While millet farming flourished in the loess plains of northern China, a different story was unfolding in the south. In the warm, wet lowlands of present-day Zhejiang Province, the people of Hemudu (河姆渡, Hémǔdù) were shaping a way of life rooted in water, wood, and rice. Dating back to around 5000 BCE, the Hemudu culture reveals the early development of rice agriculture — and a strikingly different material world.
The Hemudu people lived in stilt houses made of timber, raised above marshy ground or riverbanks. These wooden dwellings were arranged in clusters, with long communal buildings, pottery kilns, granaries, and working spaces. The abundant remains of wooden tools — spades, paddles, and pestles — give us rare insight into the technology of a people whose world was defined by rivers, wetlands, and rain.

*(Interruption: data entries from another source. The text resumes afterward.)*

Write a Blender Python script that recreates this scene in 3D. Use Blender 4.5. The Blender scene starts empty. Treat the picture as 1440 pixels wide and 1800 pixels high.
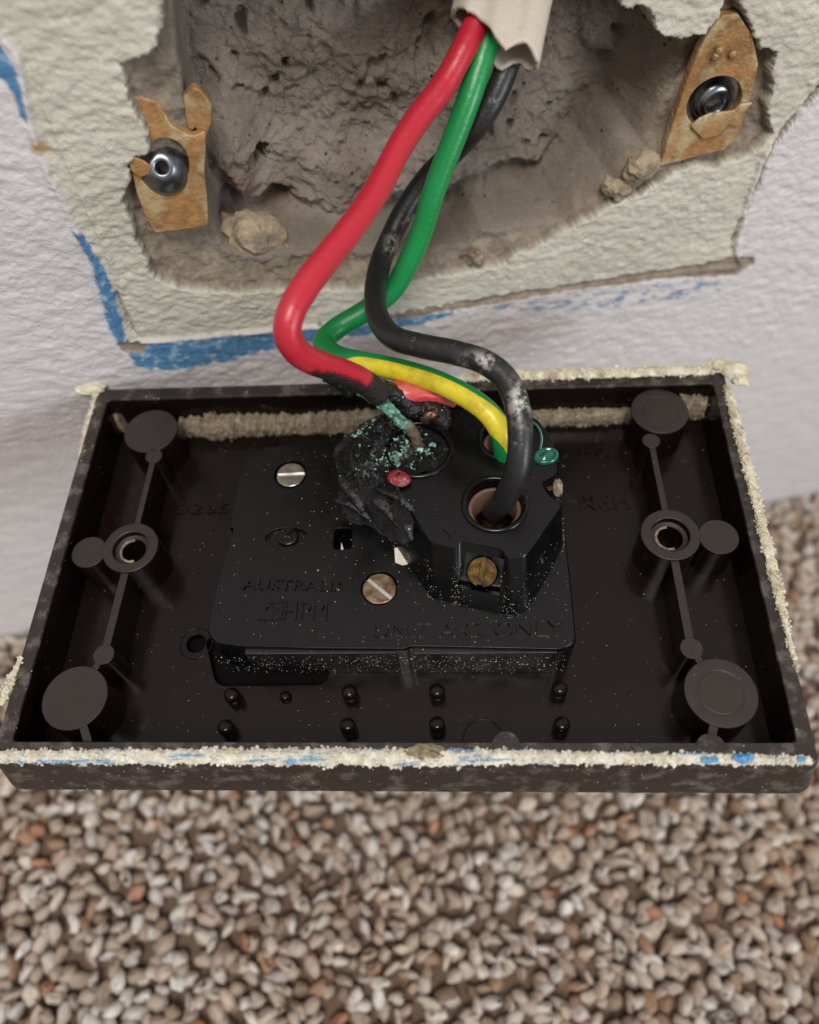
import bpy, bmesh, math
import numpy as np
from mathutils import Matrix, Vector

# ------------------------------------------------------------------ camera
# world: x along the wall, y towards the wall, z up; lengths are written in mm and stored in metres
MM = 0.001
F, CX, CY = 1400.0, 720.0, 900.0
CAMH = 208.0
R = np.array([[0.9745, -0.2184, 0.0514], [-0.1603, -0.8381, -0.5214], [0.157, 0.4999, -0.8518]])
_u, _s, _v = np.linalg.svd(R); R = _u @ _v
SC = bpy.context.scene
cam_d = bpy.data.cameras.new('camera'); cam = bpy.data.objects.new('camera', cam_d)
SC.collection.objects.link(cam); SC.camera = cam
cam_d.sensor_fit = 'HORIZONTAL'; cam_d.sensor_width = 36; cam_d.lens = 36 * F / 1440
cam_d.clip_start = 0.005; cam_d.clip_end = 20
cam_d.dof.use_dof = True; cam_d.dof.focus_distance = 0.117; cam_d.dof.aperture_fstop = 16
M4 = Matrix.Identity(4)
for i in range(3):
    M4[i][0] = R[0, i]; M4[i][1] = -R[1, i]; M4[i][2] = -R[2, i]
M4[0][3] = 0; M4[1][3] = 0; M4[2][3] = CAMH * MM
cam.matrix_world = M4

# ------------------------------------------------------------------ light
world = bpy.data.worlds.new('world'); SC.world = world; world.use_nodes = True
bg = world.node_tree.nodes['Background']
bg.inputs[0].default_value = (1.0, 0.96, 0.91, 1); bg.inputs[1].default_value = 0.38
def area(name, loc, target, size, power, col):
    d = bpy.data.lights.new(name, 'AREA'); d.shape = 'DISK'; d.size = size; d.energy = power; d.color = col
    o = bpy.data.objects.new(name, d); SC.collection.objects.link(o)
    o.location = loc
    o.rotation_euler = (Vector(target) - Vector(loc)).to_track_quat('-Z', 'Y').to_euler()
    return o
area('ceiling_light', (-0.14, -0.32, 0.90), (0.02, 0.09, 0.11), 0.36, 7.2, (1.0, 0.965, 0.91))
area('window_light', (0.85, -1.0, 0.42), (0.02, 0.08, 0.1), 0.55, 10, (0.86, 0.93, 1.0))
SC.view_settings.view_transform = 'Standard'; SC.view_settings.look = 'None'
SC.view_settings.gamma = 1; SC.view_settings.exposure = -0.08
SC.view_settings.use_curve_mapping = False

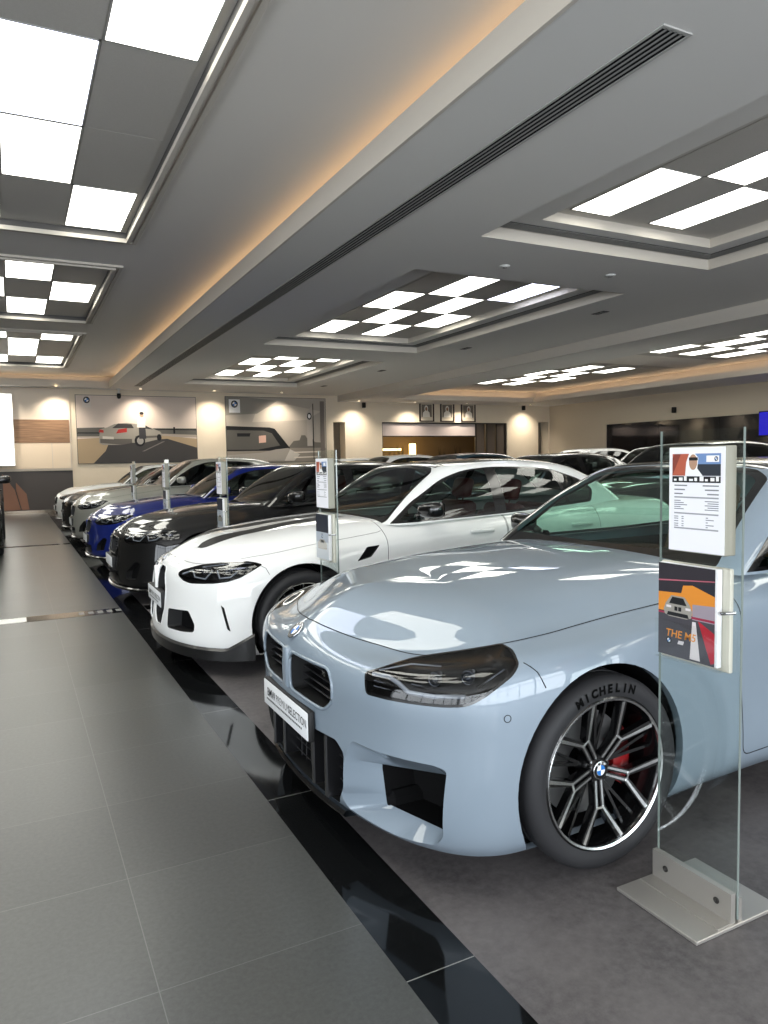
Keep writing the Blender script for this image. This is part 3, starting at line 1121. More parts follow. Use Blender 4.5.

Rice remains found at Hemudu are among the earliest domesticated rice grains in China, showing that rice farming had become well established in the south alongside the millet-based cultures of the north. Fish bones, deer antlers, and wild fruits also speak to a diet rich in local resources.
Hemudu culture also left behind beautiful artifacts. Black pottery, polished stone axes, bone ornaments, and carved wooden figurines suggest a community with both functional skill and artistic flair. Some of the carvings may even reflect spiritual beliefs or early mythologies tied to nature and fertility.
Perhaps most remarkable is that the wooden structures and organic remains were so well preserved — thanks to waterlogged conditions that sealed them from decay. Hemudu offers one of the clearest windows into the material culture of prehistoric southern China.
Here, amid rice fields and stilt houses, we see an early and thriving agrarian society, one that developed independently yet in parallel with the north — laying another foundation for the future of Chinese civilisation.